Under PPF, interest is calculated on a monthly basis on the minimum balance between 5th and the end of the month. And, while interest is calculated on monthly basis, it is transferred to your account annually on 31 March. Thus, if you miss the deposit before 5 April, your money starts earning from the next month (i.e. May) and you miss out on one full month of interest.
Calculated as follows: For ₹1.50 lakh invested during the financial year interest of ₹887.5 per month is earned at the current interest rate of 7.1%. On an annual basis this is ₹10,650. So, investing after April 5 would lead to loss of one ₹887.5 installment from the total, giving you ₹9,762.5 on investment of ₹1.5 lakh, and so forth.
The impact is even bigger when you take into account the power of compounding: At 7.1% p.a. (assuming same rate for 15 years), investing ₹1.5 lakh by 5 April annually, over the full duration earns you an interest of ₹18.18 lakh.
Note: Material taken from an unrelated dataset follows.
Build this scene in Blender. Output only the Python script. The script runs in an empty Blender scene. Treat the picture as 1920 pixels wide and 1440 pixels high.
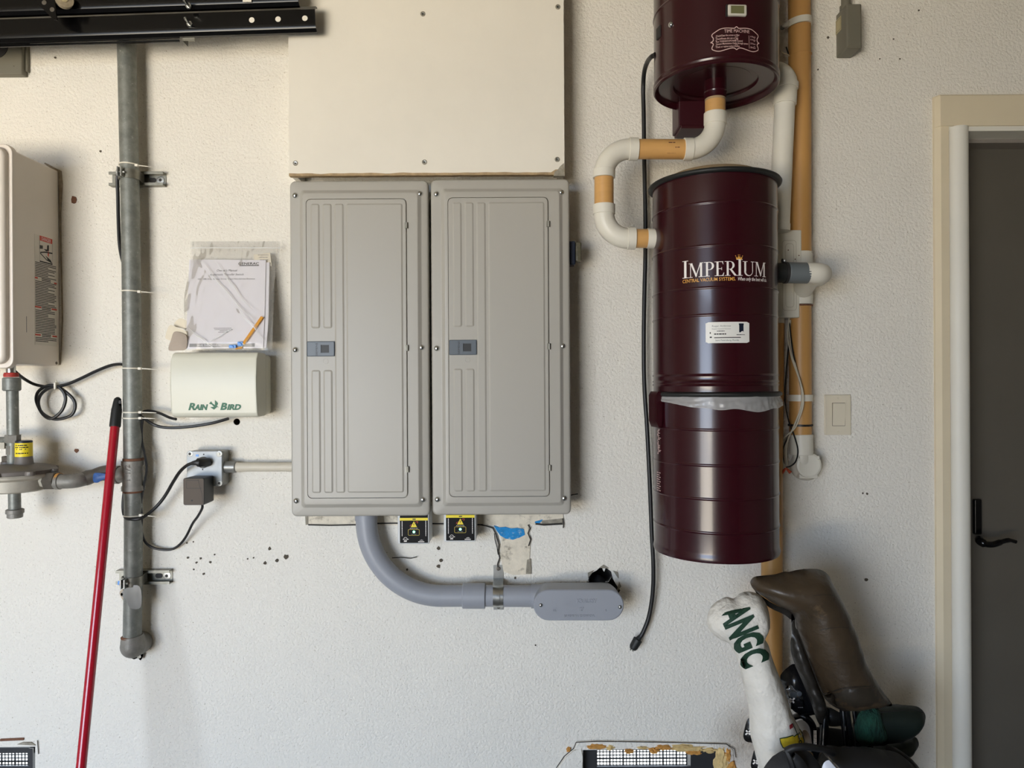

Missing the deadline even for one year, reduces your cumulative interest to ₹17.95 lakh (loss of ₹23,188).
How many extensions are allowed for PPF account?
Individuals, including minors can open one PPF account each for a fixed period of 15 years. After the term ends, the account can be extended indefinitely, in blocks of five years each, with or without added contributions.
While there is no upper limit on the number of times you can extend the tenure of your PPF account, a Clear Tax report noted that each extension can only be done upon reaching maturity. The extension is not automatic, and you need to submit a request to the bank or post office.
At the end of 15 years term or end of each extended tenure, investors have a choice to withdraw the entire amount and close the account or extend it for another five years.
Disclaimer: This story is for educational purposes only. The views and recommendations made above are those of individual analysts or broking companies, and not of Mint. We advise investors to check with certified experts before making any investment decisions.